Reflection on: Why Students Don’t Like School by Daniel T. Willingham
In his book Willingham gave us numerous examples to get his points across. All that was good, but at times tedious reading…especially if you are not a “House” fan. However, when I got to the final two chapters in the book, I was ready to read and remember.
Technically I have been teaching for thirty years….technically. After reading the last two chapters, I am not so sure. Yes, I show up every day, do lesson plans, help students before or after school, touch base with parents, plan “exciting” activities, and attend all the meetings. But, is that all there is to teaching? Most of the time all of our preparing and presenting is done in isolation; no one is there to give us feedback regarding the effectiveness of the lesson. Willingham states that “Teaching, like any complex cognitive skill, must be practiced to be improved.” (p. 189) I want my students to improve and that requires practice. So, if I want “me” to improve as a teacher, I, too, must practice.
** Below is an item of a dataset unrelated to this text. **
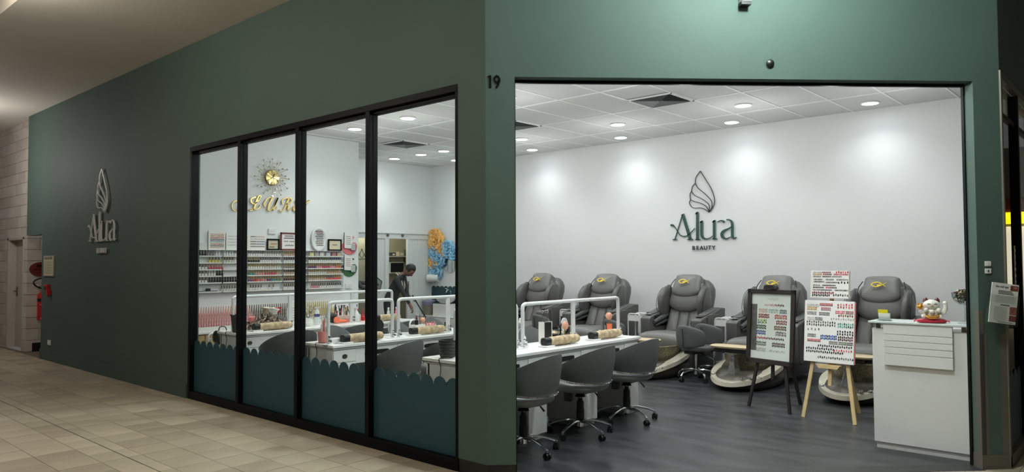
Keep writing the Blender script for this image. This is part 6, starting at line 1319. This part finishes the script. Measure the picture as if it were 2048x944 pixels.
# ================================================================== PEOPLE (seen small through the glass)
def skin_mesh(joints, edges, radii):
    me = bpy.data.meshes.new('sk'); me.from_pydata([tuple(j) for j in joints], edges, []); ob = bpy.data.objects.new('sk', me); COL.objects.link(ob)
    md = ob.modifiers.new('skin', 'SKIN'); ss = ob.modifiers.new('sub', 'SUBSURF'); ss.levels = 2; ss.render_levels = 2
    for i, rr_ in enumerate(radii): me.skin_vertices[0].data[i].radius = (rr_, rr_) if not isinstance(rr_, tuple) else rr_
    me.skin_vertices[0].data[0].use_root = True
    dg = bpy.context.evaluated_depsgraph_get(); dg.update(); m2 = bpy.data.meshes.new_from_object(ob.evaluated_get(dg)); bpy.data.objects.remove(ob); return m2
def person(label, loc, yaw, lean, hands, head_drop, cloth, hair_len, feet=((.05, .11), (-.02, -.11))):
    """local +X = facing. hands: two (x,y,z) wrist targets"""
    r = thing('person', label, 'person', loc, yaw)
    hip = Vector((0, 0, .88)); ch_ = hip+Vector((sin(lean), 0, cos(lean)))*.36; nk = ch_+Vector((sin(lean*1.15), 0, cos(lean*1.15)))*.15; hc = nk+Vector((sin(lean+head_drop), 0, cos(lean+head_drop)))*.15
    J = [hip, hip+(ch_-hip)*.45, ch_, nk, nk+(hc-nk)*.45]; E_ = [(0, 1), (1, 2), (2, 3), (3, 4)]; Rr = [(.155, .115), (.135, .105), (.155, .11), (.055, .055), (.05, .05)]
    body_c = len(J)
    for q, (fx, fy) in zip((1, -1), feet):
        b = len(J); J += [Vector((0, .09*q, .84)), Vector((.03, .1*q, .48)), Vector((fx-.02, fy, .09)), Vector((fx+.10, fy*1.05, .035))]; E_ += [(0, b), (b, b+1), (b+1, b+2), (b+2, b+3)]; Rr += [.095, .06, .042, .034]
    tips = []
    for q, hp in zip((1, -1), hands):
        sh = ch_+Vector((sin(lean)*.06, .175*q, cos(lean)*.06)); hp = Vector(hp); mid = (sh+hp)/2; dv = hp-sh; L_ = dv.length; slack = max(.0, .53**2-L_**2)**.5/2; el = mid+Vector((-.25, .35*q, -1)).normalized()*min(slack, .2)
        b = len(J); J += [sh, el, hp]; E_ += [(2, b), (b, b+1), (b+1, b+2)]; Rr += [.058, .042, .029]; tips.append((el, hp, q))
    # fingers
    for el, hp, q in tips:
        d_ = (hp-el).normalized(); side = d_.cross(Vector((0, 0, 1))).normalized(); up = side.cross(d_); b = len(J); J.append(hp+d_*.055); E_.append((J.index(hp), b)); Rr.append((.032, .018))
    me = skin_mesh(J, E_, Rr)
    # head with a face
    hb = MB(); rings = []; fdir = Vector((cos(lean+head_drop), 0, -sin(lean+head_drop))); hu = (hc-nk).normalized()
    for k in range(15):
        u = -1+2*k/14; z = .118*u; w = sqrt(max(0, 1-u*u)); wy = .074*w**.8*(1-.16*max(0, -u)); wx = .092*w**.8; ring = []
        for j in range(20):
            a = 2*pi*j/20; x = wx*cos(a)+(.006 if cos(a) > .5 else 0); y = wy*sin(a)
            if cos(a) > .93 and -.35 < u < .12: x += .022*(1-abs((u+.15)/.3))   # nose
            if cos(a) > .8 and -.62 < u < -.48: x += .005                      # lips
            if .6 < cos(a) < .93 and -.05 < u < .15: x -= .006                 # eye sockets
            ring.append(hc+fdir*x+Vector((0, 1, 0))*y+hu*z)
        rings.append(ring)
    hb.loft(rings)
    for q in (-1, 1): hb.ball(hc+Vector((0, .077*q, 0))+hu*-.005, .018, (.6, .4, 1), 8, 6)
    mb = MB(); nb = len(me.vertices)
    pol = [tuple(f.vertices) for f in me.polygons]; vs = [v.co.copy() for v in me.vertices]
    wr = [t_[1] for t_ in tips]
    for f in pol:
        c = sum((vs[i] for i in f), Vector())/len(f); mm = 1
        if c.z > nk.z+.005 and (c-nk).length < .2 and abs(c.y) < .07: mm = 0
        if min((c-p).length for p in wr) < .07: mm = 0
        if c.z < .07: mm = 3
        elif c.z < .86: mm = 2 if mm else 0
        mb.mi.append(mm)
    mb.v = [tuple(v) for v in vs]; mb.f = pol
    mb.add(hb.v, hb.f, 0)
    for el, hp, q in tips:   # five fingers on each hand, curled
        d_ = (hp-el).normalized(); side = d_.cross(Vector((0, 0, 1))).normalized(); up = side.cross(d_); p0 = hp+d_*.06
        for k, (o_, L_) in enumerate(((-.024, .055), (-.008, .066), (.008, .062), (.022, .048))):
            a0 = p0+side*o_; mb.tube([a0, a0+d_*L_*.5-up*.008, a0+d_*L_*.75-up*.026, a0+d_*L_*.7-up*.044], [.0085, .008, .007, .006], 7, 0)
        th_ = hp+d_*.02+side*(-.026*q); mb.tube([th_, th_+side*(-.02*q)+d_*.02-up*.01, th_+side*(-.016*q)+d_*.045-up*.022], [.0095, .009, .007], 7, 0)
    b_ = mb.build('body', [M_skin, cloth, mat('dark_trousers', (34, 36, 40), .7), M_blackp], r, ang=80)
    hr = MB(); rings = []
    for k in range(9):
        u = -.15+1.15*k/8; w = sqrt(max(.0, 1-min(u, .995)**2)); ring = []
        for j in range(20):
            a = 2*pi*j/20; f_ = cos(a); cut = .35 if (f_ > .35 and u < .45) else 1
            ring.append(hc+fdir*((.102*w*f_*(.70 if (f_ > .35 and u < .5) else 1))-.006)+Vector((0, 1, 0))*(.084*w*sin(a))+hu*(.130*u+.008))
        rings.append(ring)
    hr.loft(rings)
    if hair_len: hr.tube([hc-fdir*.07+hu*.03, hc-fdir*.10-hu*.06, hc-fdir*.095-hu*.06-Vector((0, 0, hair_len))], [.06, .055, .03], 12)
    hr.build('hair', M_hair, r, ang=80)
    for q in (-1, 1):
        mb = MB(); mb.ball(hc+fdir*.083+Vector((0, .030*q, 0))+hu*.012, .009, (.6, 1.3, .7), 8, 6); mb.build('eye', M_blackp, r)
    return r, hc, tips
M_jk = mat('grey_jacket', (70, 72, 72), .8, bump=.3, bscale=60); M_tk = mat('dark_top', (44, 48, 50), .8, bump=.3, bscale=60)
pa, _, ta = person('person in a dark grey jacket, half hidden by the mullion, holding a green panel', (7.84, 11.08, 0), -.35, .12, ((.52, .02, 1.17), (.48, -.20, 1.08)), .15, M_jk, .18)
pnl = thing('green_panel', 'flat green panel with a dark frame held by the person at the mullion', 'panel', (8.36, 10.86, 1.02), -.35)
mb = MB(); mb.prism([(-.02, 0), (.10, -.03), (.17, .17), (-.03, .28)], (0, 0, 0), Vector((.8, .6, 0)), ZA, Vector((-.6, .8, 0)), .012); mb.build('panel_face', mat('pale_green_panel', (128, 150, 138), .3), pnl)
mb = MB(); mb.tube([(-.02*.8, -.02*.6, 0), (.08, .06, -.03), (.136, .102, .17), (-.024, -.018, .28)], .010, 6, closed=True); mb.build('panel_edge', M_black, pnl)
pb, _, tb_ = person('person in a dark top bending over, holding a blue mop, in the doorway', (8.40, 10.52, 0), -1.1, .50, ((.42, .05, .90), (.46, -.12, .76)), .5, M_tk, .0)
mp_ = thing('mop', 'blue and white mop held by the person in the dark top', 'mop', (8.58, 10.06, 0), -.6)
mb = MB(); mb.cyl((-.03, 0, .96), (.24, 0, .50), .011, n=8); mb.build('mop_handle', M_blackp, mp_); mb = MB(); mb.cyl((.24, 0, .50), (.50, 0, .03), .013, n=8); mb.build('mop_lower_handle', mat('mop_blue', (40, 80, 150), .4), mp_)
mb = MB()
for k in range(24):
    a = rr.uniform(0, 2*pi); q = rr.uniform(.03, .13); mb.tube([(.50, 0, .05), (.50+q*.5*cos(a), q*.5*sin(a), .04), (.50+q*cos(a), q*sin(a), .012)], .009, 5)
mb.build('mop_head', mat('mop_blue_cloth', (88, 140, 190), .8), mp_, kind='stuff')
sc_ = MB(); 
for q in (-1, 1): sc_.tube(bez([(.14, .05*q, 1.36), (.22, .06*q, 1.28), (.27, .045*q, 1.14), (.25, .04*q, 1.02)], 4), [.012]*13, 6)
sc_.build('scarf', mat('cream_scarf', (200, 190, 170), .8), pb)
Willingham also gave three suggestions to become a better teacher: 1. Work on improving, 2. Seek feedback from someone in the field, and 3. Participate in activities for the sake of improvement, even when they don’t contribute to your job (p.195). This school year, I have a certified teacher coming into my classroom for two classes. I have been reviewing my plans with them, and getting feedback regarding content, presentation, and the success of the lesson. This is very enlightening. It has also brought back to focus valuable information from a class that I had taken 20 years ago called “TESA: Teacher Expectation Student Achievement.” Through a well thought out lesson, we can draw in the students regardless of ability, keep them interested, and guide them to success. Using "small" steps also helps. I use teacher editions to make notations regarding what worked and what did not, just like keeping a diary. Observing students while working is also enlighting. This does help you get to know your students better.
Over all, this was an interesting book that has made me stop and think about “Why Don’t Students Like School?” and what I can do to change that in my classroom.